DO THIS – Below are records; please set down exactly the lines from the first through the one containing "SC.view_settings.exposure = 0.80".

** BEGIN RECORDS PROVIDED **

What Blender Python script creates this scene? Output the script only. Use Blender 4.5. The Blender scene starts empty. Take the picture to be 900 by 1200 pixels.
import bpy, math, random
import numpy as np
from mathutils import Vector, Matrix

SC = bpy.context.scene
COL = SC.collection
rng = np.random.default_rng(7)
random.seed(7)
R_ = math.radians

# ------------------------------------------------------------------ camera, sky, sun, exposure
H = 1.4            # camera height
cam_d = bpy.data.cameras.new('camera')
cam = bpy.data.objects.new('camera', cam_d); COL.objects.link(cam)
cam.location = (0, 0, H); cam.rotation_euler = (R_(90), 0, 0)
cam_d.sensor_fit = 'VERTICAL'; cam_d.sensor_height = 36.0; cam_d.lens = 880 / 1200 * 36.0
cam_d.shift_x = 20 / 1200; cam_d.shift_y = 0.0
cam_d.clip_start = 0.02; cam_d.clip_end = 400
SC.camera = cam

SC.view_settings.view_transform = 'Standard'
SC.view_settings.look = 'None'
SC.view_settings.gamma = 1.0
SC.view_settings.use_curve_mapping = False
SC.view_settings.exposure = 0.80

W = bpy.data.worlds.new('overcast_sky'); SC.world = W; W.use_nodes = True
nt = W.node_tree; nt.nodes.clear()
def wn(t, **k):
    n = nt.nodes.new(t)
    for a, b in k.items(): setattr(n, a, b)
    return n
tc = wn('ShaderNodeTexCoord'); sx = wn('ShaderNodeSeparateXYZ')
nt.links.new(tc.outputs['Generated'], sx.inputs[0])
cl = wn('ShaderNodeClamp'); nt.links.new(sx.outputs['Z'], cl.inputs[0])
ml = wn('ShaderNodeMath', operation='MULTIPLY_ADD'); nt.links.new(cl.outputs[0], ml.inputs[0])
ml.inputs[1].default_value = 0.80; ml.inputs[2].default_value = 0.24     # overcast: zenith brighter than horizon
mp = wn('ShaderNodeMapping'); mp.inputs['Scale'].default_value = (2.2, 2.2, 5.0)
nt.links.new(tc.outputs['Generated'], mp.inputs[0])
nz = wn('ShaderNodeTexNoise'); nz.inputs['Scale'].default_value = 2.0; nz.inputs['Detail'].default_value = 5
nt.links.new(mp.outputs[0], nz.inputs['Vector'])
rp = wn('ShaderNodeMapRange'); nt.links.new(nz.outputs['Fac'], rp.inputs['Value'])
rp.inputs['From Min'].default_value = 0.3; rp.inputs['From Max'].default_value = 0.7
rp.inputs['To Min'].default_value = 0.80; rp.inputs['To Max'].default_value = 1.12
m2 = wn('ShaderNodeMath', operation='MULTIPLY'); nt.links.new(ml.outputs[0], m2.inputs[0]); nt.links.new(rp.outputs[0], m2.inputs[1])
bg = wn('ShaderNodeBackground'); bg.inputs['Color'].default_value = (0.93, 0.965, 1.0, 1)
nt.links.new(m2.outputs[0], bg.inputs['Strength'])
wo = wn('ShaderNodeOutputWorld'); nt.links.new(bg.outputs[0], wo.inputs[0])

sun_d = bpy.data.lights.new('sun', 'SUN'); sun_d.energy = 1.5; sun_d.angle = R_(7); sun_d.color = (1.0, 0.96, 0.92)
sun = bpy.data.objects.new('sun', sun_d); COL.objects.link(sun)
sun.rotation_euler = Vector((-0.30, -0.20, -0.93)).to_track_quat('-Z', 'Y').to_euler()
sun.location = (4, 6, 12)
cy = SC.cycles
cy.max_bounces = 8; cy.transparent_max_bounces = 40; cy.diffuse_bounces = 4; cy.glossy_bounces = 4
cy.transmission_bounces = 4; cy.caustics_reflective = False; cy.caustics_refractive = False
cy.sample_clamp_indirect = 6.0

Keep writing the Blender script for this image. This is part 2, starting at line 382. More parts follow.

** END RECORDS PROVIDED **

SOLVED EXERCISE –
What Blender Python script creates this scene? Output the script only. Use Blender 4.5. The Blender scene starts empty. Take the picture to be 900 by 1200 pixels.
import bpy, math, random
import numpy as np
from mathutils import Vector, Matrix

SC = bpy.context.scene
COL = SC.collection
rng = np.random.default_rng(7)
random.seed(7)
R_ = math.radians

# ------------------------------------------------------------------ camera, sky, sun, exposure
H = 1.4            # camera height
cam_d = bpy.data.cameras.new('camera')
cam = bpy.data.objects.new('camera', cam_d); COL.objects.link(cam)
cam.location = (0, 0, H); cam.rotation_euler = (R_(90), 0, 0)
cam_d.sensor_fit = 'VERTICAL'; cam_d.sensor_height = 36.0; cam_d.lens = 880 / 1200 * 36.0
cam_d.shift_x = 20 / 1200; cam_d.shift_y = 0.0
cam_d.clip_start = 0.02; cam_d.clip_end = 400
SC.camera = cam

SC.view_settings.view_transform = 'Standard'
SC.view_settings.look = 'None'
SC.view_settings.gamma = 1.0
SC.view_settings.use_curve_mapping = False
SC.view_settings.exposure = 0.80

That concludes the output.